Billie clashes over art and sexuality with her traditional sister Raisl (Erin Leigh Schmoyer) and Old World father (Dan Leeds). Her father exiles her from the house, and, with no one to turn to except Rina, she finds love. Meanwhile, the war divides New York society, and Billie's Greenwich Village friends confront a big risk when their antiwar protest in Washington Square faces potentially violent opposition from the police.

As Abraham Lincoln warned, "A house divided cannot stand." Will Billie and her estranged family find the courage to make peace? Can the war be stopped before it destroys her community more than the internal divisions between the hawks and the doves already have done? And will all the characters survive their battles, on the home front as well as those abroad?

Kahn tells a complex, riveting story about love, courage, and the painful division of homes, cities, and nations. Meticulously researched, with vintage newsreels playing on a cinema screen above the stage, A House Divided also resonates painfully with present-day reality.
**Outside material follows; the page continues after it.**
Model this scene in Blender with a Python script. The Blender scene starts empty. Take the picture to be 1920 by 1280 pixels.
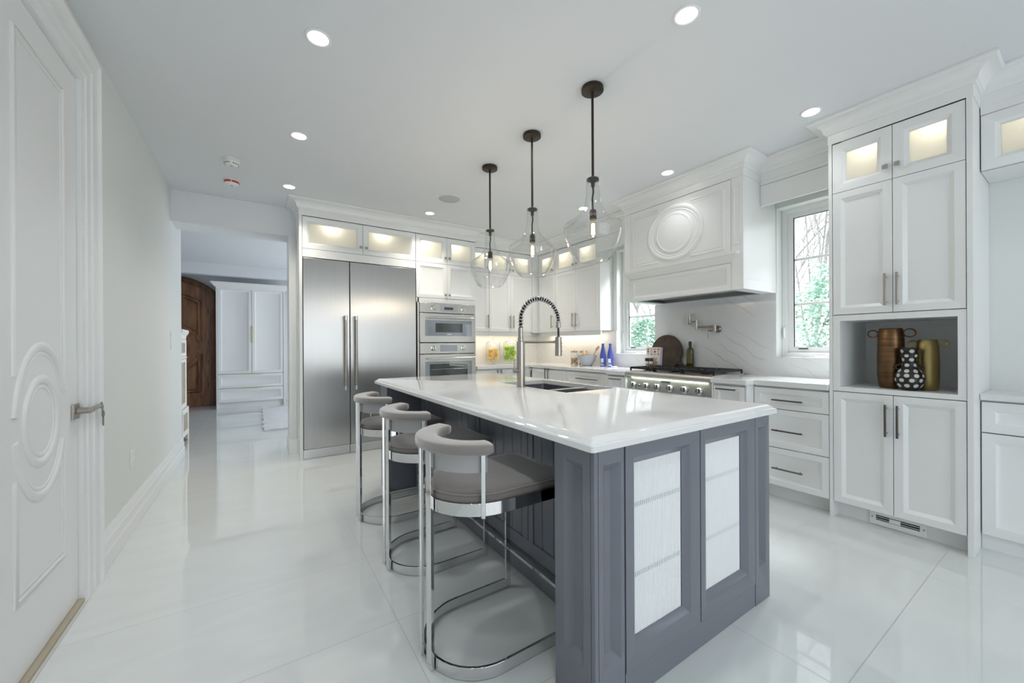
import bpy, bmesh, math, random
from mathutils import Vector, Matrix

sc = bpy.context.scene
C = sc.collection
PI = math.pi
rad = math.radians

# ------------------------------------------------------------------ camera
YAW, PITCH, ROLL = 0.57946, -0.0010, 0.005265
FPX, CYPX = 727.77, 646.33
cam_data = bpy.data.cameras.new('camera')
cam = bpy.data.objects.new('camera', cam_data)
C.objects.link(cam)
f_ = Vector((math.sin(YAW)*math.cos(PITCH), math.cos(YAW)*math.cos(PITCH), math.sin(PITCH)))
r_ = Vector((math.cos(YAW), -math.sin(YAW), 0))
d_ = f_.cross(r_)
r2 = r_*math.cos(ROLL) + d_*math.sin(ROLL)
d2 = -r_*math.sin(ROLL) + d_*math.cos(ROLL)
M3 = Matrix((r2, -d2, -f_)).transposed()
cam.matrix_world = Matrix.Translation((0, 0, 1.18)) @ M3.to_4x4()
cam_data.sensor_width = 36
cam_data.sensor_fit = 'HORIZONTAL'
cam_data.lens = FPX/1920*36
cam_data.shift_y = (CYPX-640)/1920
cam_data.clip_start = 0.05
cam_data.clip_end = 200
sc.camera = cam

# ------------------------------------------------------------------ world, exposure
w = bpy.data.worlds.new('world')
sc.world = w
w.use_nodes = True
bg = w.node_tree.nodes['Background']
bg.inputs[0].default_value = (0.93, 0.96, 1.0, 1)
bg.inputs[1].default_value = 2.4
sc.view_settings.view_transform = 'Standard'
sc.view_settings.look = 'None'
sc.view_settings.gamma = 1
sc.view_settings.use_curve_mapping = False
sc.view_settings.exposure = 0.05
sc.cycles.use_denoising = True
sc.cycles.max_bounces = 14
sc.cycles.diffuse_bounces = 6
sc.cycles.glossy_bounces = 6
sc.cycles.transmission_bounces = 8
sc.cycles.transparent_max_bounces = 24
sc.cycles.caustics_reflective = False
sc.cycles.caustics_refractive = False
sc.cycles.sample_clamp_indirect = 4.0

def lamp(kind, name, loc, energy, color=(1, 1, 1), size=0.1, size_y=None, direction=None, spot=None):
    l = bpy.data.lights.new(name, kind)
    l.energy = energy
    l.color = color
    if kind == 'AREA':
        l.size = size
        if size_y:
            l.shape = 'RECTANGLE'
            l.size_y = size_y
    elif kind in ('POINT', 'SPOT'):
        l.shadow_soft_size = size
    if spot:
        l.spot_size = rad(spot[0])
        l.spot_blend = spot[1]
    o = bpy.data.objects.new(name, l)
    C.objects.link(o)
    o.location = loc
    if direction:
        o.rotation_euler = Vector(direction).to_track_quat('-Z', 'Y').to_euler()
    return o

# daylight entering by the glazed rear wall of the room (behind the camera), and by the hall's side window
lamp('AREA', 'daylight', (0.75, -3.55, 1.35), 22, (0.83, 0.92, 1.0), 3.6, 2.3, (0, 1, -0.02))
lamp('AREA', 'daylight', (2.42, 7.3, 1.3), 52, (0.90, 0.95, 1.0), 2.6, 2.2, (-1, 0, 0))
lamp('AREA', 'daylight', (5.6, 1.29, 4.5), 480, (0.92, 0.96, 1.0), 1.2, 1.2, (-1.7, 0, -2.9))
lamp('AREA', 'daylight', (5.6, 3.09, 4.5), 480, (0.92, 0.96, 1.0), 1.2, 1.2, (-1.7, 0, -2.9))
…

When painter Jamie (Robert Gonzales Jr.) sings a farewell duet, "The Last to Die," with his just-drafted boyfriend Ricardo (Michael Naclerio), the Iraq War parallels were unmistakable. The two romances are endearing, though a scene in which a third woman, artist's model Carmen (Kelly Scanlon), hits on Rina in front of the timid Billie is never really followed up.

Some of the lyrics are witty and reach for Sondheim in the use of rhyme: "I'm really not offended / By a nude who has descended / A stair / I really don't care!" At a few points, they fall into cliché. "Happy as a lark" and "free as the breeze" are examples. But with help from Tartalia's varied, memorable, and often soaring score, Kahn generally eschews preaching for passion, and the result is engaging.

The cast is uniformly strong, and the singers make themselves heard clearly over the instruments. Most of them also play instruments, in the style of Sondheim musicals recently directed by John Doyle (Sweeney Todd, Company).

Mark Macante's set is simple but effective, dominated by a huge, forbidding movie screen in a gold frame and the rows of chairs that make up the cinema auditorium. Amy Kitzhaber's costumes look appropriate for the period, though greater risks could have been taken. The "Drag Ball at Webster Hall" could have included more drag—in that scene most of the women wear dresses, and all of the men wear trousers.

Kahn's direction keeps the bustle moving. My only objection was to the final tableau, in which four actors stood between the lovers Billie and Rina, interfering with the metaphor for reunited lovers, home, and community.

I left A House Divided humming "Shake the Tambourine" and haunted by the lyrics of "The Last to Die." I hope to see it revived soon. It needs a little tinkering, but it should keep its energy and power.